Nursing homes are interesting places. My guess is that most of the residents in any given nursing home wouldn’t have chosen an institution to spend their golden years. But many families have discovered that a time comes when their loved one cannot properly be taken care of at home.

In my younger years, I thought a nursing home was a place to go and die but I have changed my tune during my many music sessions. Many elderly people have been robbed of their memory but not memories. They can still remember every word of a war era song. They can still put their fingers in warm soil and plant flowers. They can produce evocative pieces of art. The Tall and Small Café currently has an exhibit of paintings from the RK MacDonald Nursing home residents.

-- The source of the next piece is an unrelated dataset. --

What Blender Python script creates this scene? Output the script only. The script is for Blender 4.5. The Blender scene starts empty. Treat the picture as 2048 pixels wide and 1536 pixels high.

There’s still a lot of living going on.

And there’s dying.

Death awaits us all. I have opined on more than one occasion in this space about death and dying. I am no Elisabeth Kubler Ross. Lately I have had the privilege of sharing times with families whose loved ones are at the end of their earthly journey. There is no question that there is sadness but sprinkled among the tears is storytelling, laughter and music.

My preference would be to die in Las Vegas clutching the last loonie I own at the age of 99. But if I end up getting a bed in a nursing home and spend my final days there, I won’t be terribly disappointed. I know I will be surrounded by a competent and caring staff and hopefully family and friends who will take a few well pointed shots at me before I “slip the surly bonds of earth”.

“It’s only when we truly know and understand that we have a limited time on earth- and that we have no way of knowing when our time is up, we will then begin to live each day to the fullest, as if it was the only one we had.” Elisabeth Kubler Ross.